Изменить стиль страницы

«Играл Рахманинов чудесно, с присущими ему одному блеском, тонкостью, проникновенностью. Успех артиста был громадный, заслуженный; много пришлось ему играть сверх программы, — между прочим, и два этюда: знаменитый dis-moll’ный и не столь знаменитый, но столь же великолепный cis-moll’ный. Оба сыграны были сильно, оригинально, можно сказать, прекрасно. И всё-таки как тосковала душа по той неизъяснимой пламенности, по тому захватывавшему дух подъёму, какими чаровал здесь сам Скрябин…» — это Юлий Энгель, критик из доброжелательных, он ценил обоих музыкантов[223].
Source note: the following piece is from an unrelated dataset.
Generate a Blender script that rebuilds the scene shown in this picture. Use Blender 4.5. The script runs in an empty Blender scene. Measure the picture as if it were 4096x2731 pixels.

«В этой интерпретации не было той полётности и остроты, которыми чаровал нас А. Н. Скрябин. Но пленяла и восхищала необычайная цельность, законченность и изумительное пианистическое совершенство исполнения. Все красоты звучности этого произведения были бесподобно выявлены Рахманиновым, и более совершенного пианистически исполнения трудно даже желать. Другой артист, с менее сильно выраженной индивидуальностью, духовно более близкий Скрябину, весьма вероятно, даст исполнение в более „скрябинских тонах“, но по цельности и непосредственности в интерпретации с Рахманиновым, после автора, вряд ли кто сравнится» — это уже Держановский (под своим псевдонимом Флорестан)[224]. К Скрябину относился с восторгом, но и Рахманинову отдавал должное. Кажется, он был единственный, кто понял, что отныне «скрябинское» исполнение — почти невозможно. Самый прямолинейный, хотя и хвалебный отзыв, дал, конечно, Юрий Сахновский. Здесь — старая погудка: Рахманинов играл Концерт Скрябина лучше, нежели его автор, то есть так, как нужно его играть[225].

* * *

20 октября 1915 года Сергей Васильевич со скрябинской программой приехал в Ростов-на-Дону. После концерта сидел в артистической вместе со старым консерваторским товарищем, Михаилом Гнесиным. Быть может, тот вспоминал, как не так давно в Ростов с концертами приезжал и сам Скрябин. Здесь Сергея Васильевича и навестила Re.

Они не виделись полтора года. Жила она поблизости, в Нахичевани. Узнала про концерт, купила билет — и вот… Говорила о впечатлении, пригласила в гости. На следующий день Рахманинов обещал быть у неё.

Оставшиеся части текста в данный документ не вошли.